Stated problem:
Pictures in the data below are not part of the copy; transcribe everything else exactly.

Given material:
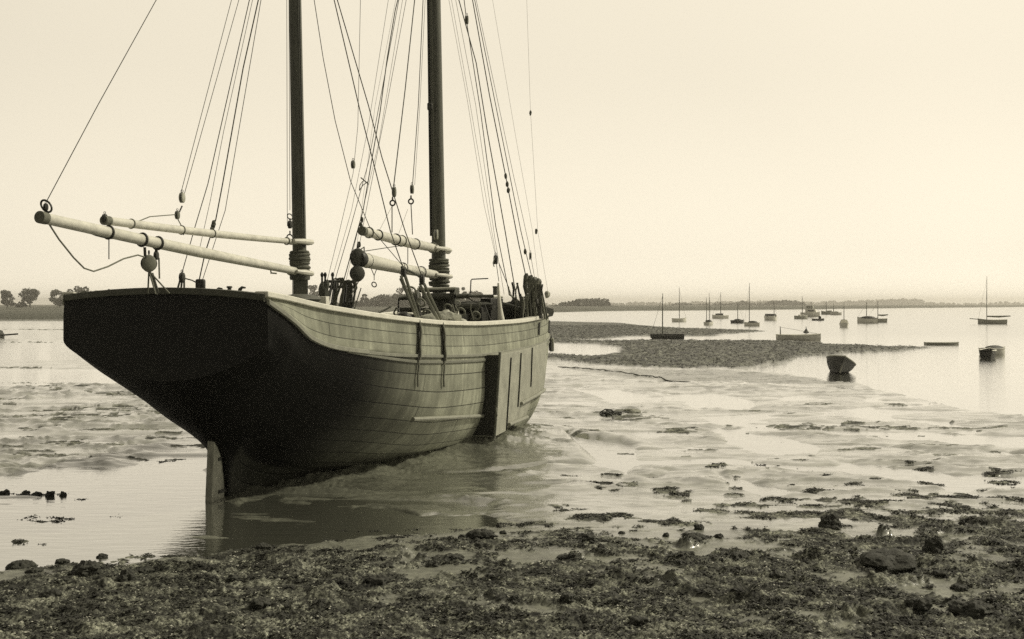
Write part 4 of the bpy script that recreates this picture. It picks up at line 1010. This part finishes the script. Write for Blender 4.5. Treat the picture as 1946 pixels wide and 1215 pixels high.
boat('sailing_dinghy', 1268, 644, 'low dark sailing dinghy with bare mast aground on the shingle at the channel', 'dinghy', 2.9, 1.0, .2, R_(172), M_BD, opened=True, roll=R_(-6), masts=((.4, msz(560, 643)),), z=.12)
boat('punt', 1790, 655.5, 'low grey flat punt nearly awash off the point of the shingle spit', 'punt', 2.4, 1.0, .13, R_(-4), M_BG, deck=M_BG, z=.02)
boat('yacht', 1885, 616, 'grey yacht with bowsprit and lowered sail along the boom, moored alone at far right', 'yacht', 4.1, 1.6, .62, R_(176), M_BG, deck=M_BW, masts=((.75, msz(525, 616)),), boom=(.74, -2.7, 1.15), sprit=1.2, gun=M_BW)
boat('yacht', 1429, 620, 'white yacht with dark cabin cover and the tallest mast of the moored fleet', 'yacht', 2.05, 1.0, .42, R_(165), M_BW, deck=M_BD, cover=(-.1, .7, .28), masts=((.35, msz(538, 620)),))
boat('yacht', 1291, 612, 'small white yacht with a dark deck, leftmost of the boats afloat in the harbour', 'yacht', 2.4, 1.1, .55, R_(10), M_BW, deck=M_BD, masts=((0, msz(546, 612)),))
boat('yacht', 1347, 618, 'small two masted white yacht seen end on, dark cabin between its masts', 'yacht', 1.9, 1.25, .4, R_(60), M_BW, cabin=(0, .8, .8, .35, M_BD), masts=((.2, msz(557, 618)), (-.9, msz(566, 618))))
boat('motor_launch', 1368, 605.5, 'white launch with a rounded dark cabin behind the two masted yacht', 'launch', 3.6, 1.5, .6, R_(200), M_BW, cabin=(.2, 1.1, 1.5, .5, M_BD), masts=((-.2, msz(556, 605)),))
boat('sailing_boat', 1402, 614.5, 'little dark boat with a humped cover and bare mast left of the tallest masted yacht', 'boat', 2.1, 1.1, .42, R_(15), M_BD, cover=(0, .7, .25), masts=((0, msz(575, 614)),))
boat('motor_launch', 1465, 609, 'white launch under a square dark awning right of the tallest masted yacht', 'launch', 2.2, 1.5, .75, R_(5), M_BW, cabin=(0, 1.3, 1.9, .5, M_BD), masts=((.6, msz(575, 609)),))
boat('yacht', 1523, 606.5, 'small grey sloop moored just left of the distant white motor cruiser', 'yacht', 2.9, 1.2, .6, R_(20), M_BG, masts=((.2, msz(563, 606)),), cabin=(0, .8, 1.1, .3, M_BW))
cr = boat('motor_cruiser', 1540, 602, 'distant white motor cruiser with stepped wheelhouse, bulkiest of the far craft', 'cruiser', 4.4, 2.2, .9, R_(-25), M_BW, cabin=(.2, 1.7, 2.6, 1.0, M_BW), masts=((.2, 3.6),))
mb = MB(); mb.box((-.1, 0, 2.25), (1.5, 1.2, .7)); mb.build('wheelhouse', M_BG, cr, world=False, bevel=.05)
boat('rowing_boat', 1555, 609.5, 'tiny dark rowing boat with an upright lump amidships below the motor cruiser', 'boat', 2.2, .9, .3, R_(4), M_BD, cabin=(.3, .4, .45, .55, M_BD))
boat('yacht', 1575, 598, 'faint grey ketch with two masts in the farthest row of moorings', 'yacht', 4.2, 1.9, .8, R_(170), M_BG, masts=((.7, msz(572, 598)), (-1.3, msz(577, 598))), cabin=(0, 1, 1.6, .4, M_BG))
boat('motor_launch', 1589, 599, 'faint pale launch right beside the two masted grey ketch far out', 'launch', 3.0, 1.3, .6, R_(0), M_BWD, cabin=(0, 1, 1.2, .4, M_BG))
boat('yacht', 1604, 622, 'white cabin yacht seen end on with short mast, moored in mid water', 'yacht', 2.6, 1.2, .5, R_(75), M_BW, cabin=(0, .95, 1.2, .5, M_BW), cover=(0, .3, .5), masts=((.3, msz(575, 622)),))
boat('yacht', 1648, 614.5, 'black topped white yacht, nearer of the overlapping pair in mid harbour', 'yacht', 3.0, 1.4, .75, R_(172), M_BW, deck=M_BD, cover=(-.1, 1.2, .35), masts=((.1, msz(574, 614)),), gun=M_BD)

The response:
Write part 4 of the bpy script that recreates this picture. It picks up at line 1010. This part finishes the script. Write for Blender 4.5. Treat the picture as 1946 pixels wide and 1215 pixels high.
boat('sailing_dinghy', 1268, 644, 'low dark sailing dinghy with bare mast aground on the shingle at the channel', 'dinghy', 2.9, 1.0, .2, R_(172), M_BD, opened=True, roll=R_(-6), masts=((.4, msz(560, 643)),), z=.12)
boat('punt', 1790, 655.5, 'low grey flat punt nearly awash off the point of the shingle spit', 'punt', 2.4, 1.0, .13, R_(-4), M_BG, deck=M_BG, z=.02)
boat('yacht', 1885, 616, 'grey yacht with bowsprit and lowered sail along the boom, moored alone at far right', 'yacht', 4.1, 1.6, .62, R_(176), M_BG, deck=M_BW, masts=((.75, msz(525, 616)),), boom=(.74, -2.7, 1.15), sprit=1.2, gun=M_BW)
boat('yacht', 1429, 620, 'white yacht with dark cabin cover and the tallest mast of the moored fleet', 'yacht', 2.05, 1.0, .42, R_(165), M_BW, deck=M_BD, cover=(-.1, .7, .28), masts=((.35, msz(538, 620)),))
boat('yacht', 1291, 612, 'small white yacht with a dark deck, leftmost of the boats afloat in the harbour', 'yacht', 2.4, 1.1, .55, R_(10), M_BW, deck=M_BD, masts=((0, msz(546, 612)),))
boat('yacht', 1347, 618, 'small two masted white yacht seen end on, dark cabin between its masts', 'yacht', 1.9, 1.25, .4, R_(60), M_BW, cabin=(0, .8, .8, .35, M_BD), masts=((.2, msz(557, 618)), (-.9, msz(566, 618))))
boat('motor_launch', 1368, 605.5, 'white launch with a rounded dark cabin behind the two masted yacht', 'launch', 3.6, 1.5, .6, R_(200), M_BW, cabin=(.2, 1.1, 1.5, .5, M_BD), masts=((-.2, msz(556, 605)),))
boat('sailing_boat', 1402, 614.5, 'little dark boat with a humped cover and bare mast left of the tallest masted yacht', 'boat', 2.1, 1.1, .42, R_(15), M_BD, cover=(0, .7, .25), masts=((0, msz(575, 614)),))
boat('motor_launch', 1465, 609, 'white launch under a square dark awning right of the tallest masted yacht', 'launch', 2.2, 1.5, .75, R_(5), M_BW, cabin=(0, 1.3, 1.9, .5, M_BD), masts=((.6, msz(575, 609)),))
boat('yacht', 1523, 606.5, 'small grey sloop moored just left of the distant white motor cruiser', 'yacht', 2.9, 1.2, .6, R_(20), M_BG, masts=((.2, msz(563, 606)),), cabin=(0, .8, 1.1, .3, M_BW))
cr = boat('motor_cruiser', 1540, 602, 'distant white motor cruiser with stepped wheelhouse, bulkiest of the far craft', 'cruiser', 4.4, 2.2, .9, R_(-25), M_BW, cabin=(.2, 1.7, 2.6, 1.0, M_BW), masts=((.2, 3.6),))
mb = MB(); mb.box((-.1, 0, 2.25), (1.5, 1.2, .7)); mb.build('wheelhouse', M_BG, cr, world=False, bevel=.05)
boat('rowing_boat', 1555, 609.5, 'tiny dark rowing boat with an upright lump amidships below the motor cruiser', 'boat', 2.2, .9, .3, R_(4), M_BD, cabin=(.3, .4, .45, .55, M_BD))
boat('yacht', 1575, 598, 'faint grey ketch with two masts in the farthest row of moorings', 'yacht', 4.2, 1.9, .8, R_(170), M_BG, masts=((.7, msz(572, 598)), (-1.3, msz(577, 598))), cabin=(0, 1, 1.6, .4, M_BG))
boat('motor_launch', 1589, 599, 'faint pale launch right beside the two masted grey ketch far out', 'launch', 3.0, 1.3, .6, R_(0), M_BWD, cabin=(0, 1, 1.2, .4, M_BG))
boat('yacht', 1604, 622, 'white cabin yacht seen end on with short mast, moored in mid water', 'yacht', 2.6, 1.2, .5, R_(75), M_BW, cabin=(0, .95, 1.2, .5, M_BW), cover=(0, .3, .5), masts=((.3, msz(575, 622)),))
boat('yacht', 1648, 614.5, 'black topped white yacht, nearer of the overlapping pair in mid harbour', 'yacht', 3.0, 1.4, .75, R_(172), M_BW, deck=M_BD, cover=(-.1, 1.2, .35), masts=((.1, msz(574, 614)),), gun=M_BD)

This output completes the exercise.